La Jornada Semanal,   domingo 9 de abril  de 2006        núm. 579

NMORALES MUÑOZ.

CASA SUSPENDIDA

Michel Tremblay ejemplifica al autor que encarna un estilo característico de cierta región (la Canadá francófona, en este caso), y que se vincula resueltamente con una tradición literaria. En lo que de él ha llegado a estas tierras, al menos, podemos reconocer lo que entendemos por patrones de la dramaturgia de Quebec: la mirada recurrente al pasado, afectada siempre por un hálito nostálgico; la narración de sagas familiares, intrincadas y nebulosas, marcadas por algún secreto denso y decisivo; y ciertos juegos del relato, con un hilo narrativo que recurre a artificios como la simultaneidad y la fragmentación. Todo ello, todo el contexto de la tradición de la dramaturgia quebecuense y todo el sello característico de Tremblay (con sus concomitancias y guiños al realismo chejoviano), se resume y se proyecta diáfanamente en Casa suspendida, que dirige Raúl Quintanilla en el Teatro Orientación.

El espectro temporal de la obra, que traza el mapa sentimental de las tres generaciones de una familia, se extiende por casi un siglo, y orbita alrededor del eterno retorno de la prole al hogar familiar (la casa suspendida del título), de tal manera que la historia de la primera generación (Víctor Huggo Martín, Karina Gidi) se sitúa a principios del siglo xx, en un ámbito decididamente rural, lo que polariza más la culpa de la pareja de hermanos que habitan un amor incestuoso; la de la segunda (Dora Cordero, Patricia Eguía y Juan Carlos Vives) sucede en la postguerra inmediata, cuando comienza a aflorar con mayor brío la tendencia hacia la urbanización y la modernidad en el entorno de la pieza, en cuyo debate con la tradición y la defensa de la buenas costumbres se enmarca la dificultad de Victoria (Cordero) por aceptar la homosexualidad de su hermano (Vives); siendo la tercera, la de Marcos y Mateo (Arturo Beristáin y Fabián Corres), ya contemporánea y con una óptica de sosiego, la que detona la narración de las historias pasadas, todo a partir de la melancolía de Mateo por el entorno familiar, sus uniones, intrigas y desavenencias. A largo de este recorrido, se nos serán develados más de un secreto, las consecuencias de quienes han decidido ir contra lo establecido y las relaciones que existen entre los tres grupos familiares. El aire a Chéjov, en quien el autor canadiense ha sabido ver un referente, es más que latente, no solamente en lo temático sino también en lo estilístico: la dramaturgia de la extraescena, en donde acontece mucho de lo importante, la sobriedad de los diálogos (en los que, empero, hay cierta propensión al melodrama) y en la composición de la atmósfera, equidistante de lo rural y lo citadino, cuya influencia en los personajes, con su aura de misterio y sueño, coadyuva también en la resolución de su trayectoria.

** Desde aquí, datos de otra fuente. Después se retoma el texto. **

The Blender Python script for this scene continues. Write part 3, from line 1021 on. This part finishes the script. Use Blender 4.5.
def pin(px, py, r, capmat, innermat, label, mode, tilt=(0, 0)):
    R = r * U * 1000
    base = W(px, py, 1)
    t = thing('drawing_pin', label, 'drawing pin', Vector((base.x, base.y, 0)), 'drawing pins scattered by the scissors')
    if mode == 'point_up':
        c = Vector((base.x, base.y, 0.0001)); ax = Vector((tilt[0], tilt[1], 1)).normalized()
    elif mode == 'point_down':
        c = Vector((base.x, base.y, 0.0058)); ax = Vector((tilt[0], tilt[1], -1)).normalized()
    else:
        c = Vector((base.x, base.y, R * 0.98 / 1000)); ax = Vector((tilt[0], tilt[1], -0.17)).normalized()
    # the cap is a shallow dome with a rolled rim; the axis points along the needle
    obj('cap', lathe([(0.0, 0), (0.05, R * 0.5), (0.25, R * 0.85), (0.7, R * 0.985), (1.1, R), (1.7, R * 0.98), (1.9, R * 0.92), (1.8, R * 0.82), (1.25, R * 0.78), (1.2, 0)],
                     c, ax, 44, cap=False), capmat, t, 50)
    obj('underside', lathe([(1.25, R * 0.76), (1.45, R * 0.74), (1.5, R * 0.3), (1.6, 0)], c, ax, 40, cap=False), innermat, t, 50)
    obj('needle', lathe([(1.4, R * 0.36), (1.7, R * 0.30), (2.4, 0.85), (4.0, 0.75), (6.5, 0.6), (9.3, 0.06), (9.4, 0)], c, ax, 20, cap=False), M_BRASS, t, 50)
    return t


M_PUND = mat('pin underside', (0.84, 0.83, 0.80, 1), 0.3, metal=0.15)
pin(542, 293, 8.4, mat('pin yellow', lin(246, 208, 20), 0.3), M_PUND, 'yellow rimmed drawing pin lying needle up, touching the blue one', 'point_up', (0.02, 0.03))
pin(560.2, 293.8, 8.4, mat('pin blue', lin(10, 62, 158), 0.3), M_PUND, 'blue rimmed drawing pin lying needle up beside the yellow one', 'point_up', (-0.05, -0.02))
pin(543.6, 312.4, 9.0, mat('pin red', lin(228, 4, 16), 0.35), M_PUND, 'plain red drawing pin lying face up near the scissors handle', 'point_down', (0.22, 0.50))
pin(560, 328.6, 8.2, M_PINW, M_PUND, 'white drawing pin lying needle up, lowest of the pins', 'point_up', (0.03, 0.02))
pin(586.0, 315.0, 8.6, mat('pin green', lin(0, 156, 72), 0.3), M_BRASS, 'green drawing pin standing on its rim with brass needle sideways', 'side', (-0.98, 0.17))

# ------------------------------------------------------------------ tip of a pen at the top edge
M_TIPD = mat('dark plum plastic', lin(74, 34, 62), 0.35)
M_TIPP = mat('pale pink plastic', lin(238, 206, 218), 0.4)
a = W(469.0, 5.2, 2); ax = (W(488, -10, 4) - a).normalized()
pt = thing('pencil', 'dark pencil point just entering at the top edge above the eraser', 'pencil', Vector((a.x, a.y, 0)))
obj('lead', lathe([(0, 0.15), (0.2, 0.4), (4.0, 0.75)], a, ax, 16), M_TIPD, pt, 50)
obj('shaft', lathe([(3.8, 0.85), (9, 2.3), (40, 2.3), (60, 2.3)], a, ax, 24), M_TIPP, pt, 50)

Quintanilla, junto con el escenógrafo Phillipe Amand, obvia la simultaneidad y hace coincidir los tiempos en un mismo espacio: la entrada de la casa de marras, cuyo interior nunca es visible, y enfatiza sutilmente las coincidencias entre los tres a través de algunos motivos, como el que los tres niños de las distintas épocas sea encarnado por un solo actor (Cristóbal Martínez, parejo y prolijo). Su labor, entonces, se ha enfocado en la conformación de un tempo compacto, ágil en su flujo, y en que la interrelación de las tres historias, pese a que los nexos sanguíneos y dramáticos nunca son del todo ocultos, sea clara y ostensible, más a partir de las consecuencias que se dejan ver en los personajes que en la información, caudalosa y cifrada a veces.

A partir de esto último se desprende la idea de que la labor del director se concentró, sin dudas, en uniformar a un reparto heterogéneo y dispar en cuanto a estilos de interpretación. Se puede decir que dicha disparidad no se trasciende en lo absoluto, pero más que sus disonancias, habría que subrayar lo que de ellas se ha extraído para poner al elenco entero al servicio de un relato escénico que se transmite sin tropiezos al espectador. Que el notable trabajo de Martín, Gidi y Vives se contrapone al formalismo vacuo de Cordero o Beristáin es innegable, por ejemplo, pero también hay que acotar que este desequilibrio no enturbia el trabajo general; si acaso, denota las dificultades que Quintanilla se impuso a sí mismo en su abordaje a un texto que, con todo y lo intrincado de su estructura, acaba siendo convencional, y con base en ello habría que calibrar la calidad sus repercusiones y su posible interés.